Spanish researchers from Valencia University presented in Guatemala a book analyzing the meaning of drawings and incisions on a Mayan architectural decoration in the form of a mask dating back to between 300 and 600 A.D.

Spanish Researchers Publish Work on Mayan Pictographs

The publication "Los Grafitos Mayas" (Mayan Pictographs) has been prepared by the team of Spanish and Guatemalan researchers who last January announced the discovery of a stucco mask at the La Blanca archaeological project in the province of Peten in northern Guatemala.

The book, according to Spanish academic Gaspar Muñoz Cosme, who has directed the project for the last six years, "seeks to spark interest and vindicate the importance of pictographs, which are normally seen as a minor art" within the Mayan culture.

The decorations on the mask, Muñoz said, "are of great quality, and show that whoever sculpted them were true artists," since they were able to immortalize the cultural characteristics of that ancestral civilization.

The type of wall paintings known as pictographs or pictograms are typically found inside Mayan constructions.
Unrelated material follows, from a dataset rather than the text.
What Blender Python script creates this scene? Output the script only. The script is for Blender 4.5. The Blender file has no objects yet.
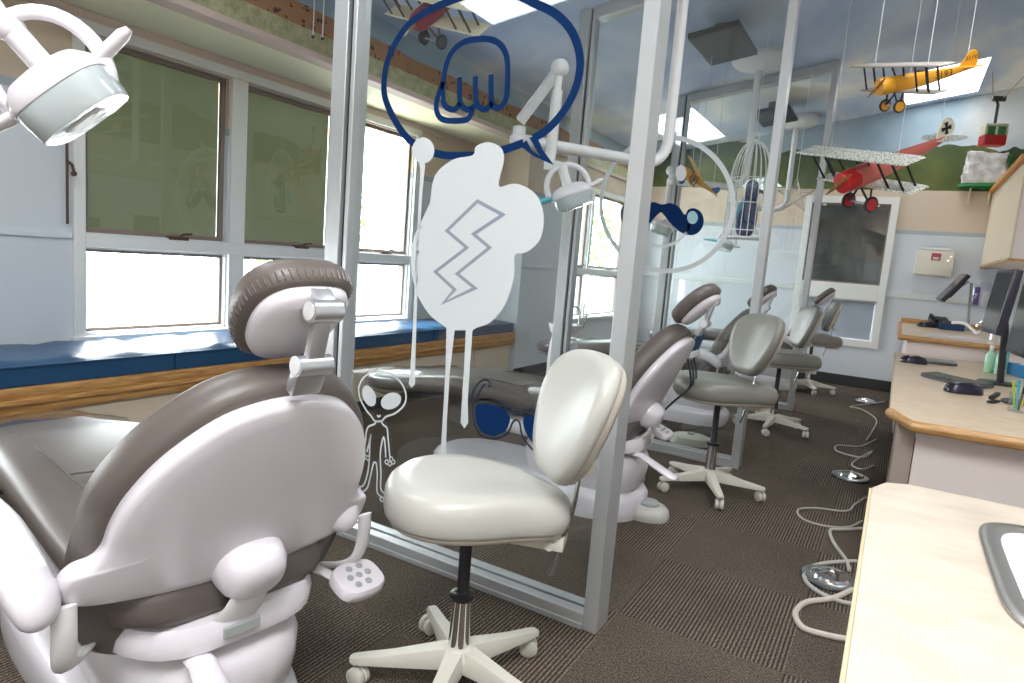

This book, according to Muñoz, is considered the "most extensive and complete" scientific publication to date on Mayan pictographs, since it compiles a number of studies carried out at different archaeological sites in Guatemala, Mexico and Belize.

The Spanish archaeologists found the Mayan mask last year "by chance" in the ruins of Chilonche, at some 600 kilometers (373 miles) north of the Guatemalan capital.